— begin —

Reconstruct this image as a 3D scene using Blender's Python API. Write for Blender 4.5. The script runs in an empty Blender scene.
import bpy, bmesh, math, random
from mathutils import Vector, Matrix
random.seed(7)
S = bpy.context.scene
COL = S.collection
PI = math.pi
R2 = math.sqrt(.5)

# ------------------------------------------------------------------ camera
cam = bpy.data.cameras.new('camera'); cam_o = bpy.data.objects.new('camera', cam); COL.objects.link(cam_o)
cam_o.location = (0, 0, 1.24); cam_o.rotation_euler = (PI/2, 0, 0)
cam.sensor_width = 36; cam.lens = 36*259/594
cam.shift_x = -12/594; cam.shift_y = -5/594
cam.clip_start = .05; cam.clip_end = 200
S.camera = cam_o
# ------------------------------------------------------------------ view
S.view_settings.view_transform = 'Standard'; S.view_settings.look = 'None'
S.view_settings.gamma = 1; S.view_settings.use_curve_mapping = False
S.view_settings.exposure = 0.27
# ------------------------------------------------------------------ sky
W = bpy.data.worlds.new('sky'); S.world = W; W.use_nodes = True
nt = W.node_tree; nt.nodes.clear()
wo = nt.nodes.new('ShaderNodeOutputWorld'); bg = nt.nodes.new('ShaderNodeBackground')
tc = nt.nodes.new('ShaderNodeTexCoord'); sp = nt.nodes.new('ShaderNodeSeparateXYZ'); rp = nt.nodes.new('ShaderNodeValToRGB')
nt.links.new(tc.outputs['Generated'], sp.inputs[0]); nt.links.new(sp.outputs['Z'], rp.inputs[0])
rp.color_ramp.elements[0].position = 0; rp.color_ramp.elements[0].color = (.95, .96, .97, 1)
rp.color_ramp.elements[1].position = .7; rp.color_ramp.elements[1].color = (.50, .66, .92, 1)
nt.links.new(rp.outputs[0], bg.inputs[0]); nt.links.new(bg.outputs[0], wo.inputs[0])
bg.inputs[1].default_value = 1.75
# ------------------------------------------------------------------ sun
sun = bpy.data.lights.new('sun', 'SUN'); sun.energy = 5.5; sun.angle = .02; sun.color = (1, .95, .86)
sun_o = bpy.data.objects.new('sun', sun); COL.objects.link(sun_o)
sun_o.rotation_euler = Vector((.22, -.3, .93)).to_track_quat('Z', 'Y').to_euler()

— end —

SET PROBLEM: Using the material above, quote the first line and each line after it, stopping at and including the line that holds "R2 = math.sqrt(.5)".

RESPONSE:
Reconstruct this image as a 3D scene using Blender's Python API. Write for Blender 4.5. The script runs in an empty Blender scene.
import bpy, bmesh, math, random
from mathutils import Vector, Matrix
random.seed(7)
S = bpy.context.scene
COL = S.collection
PI = math.pi
R2 = math.sqrt(.5)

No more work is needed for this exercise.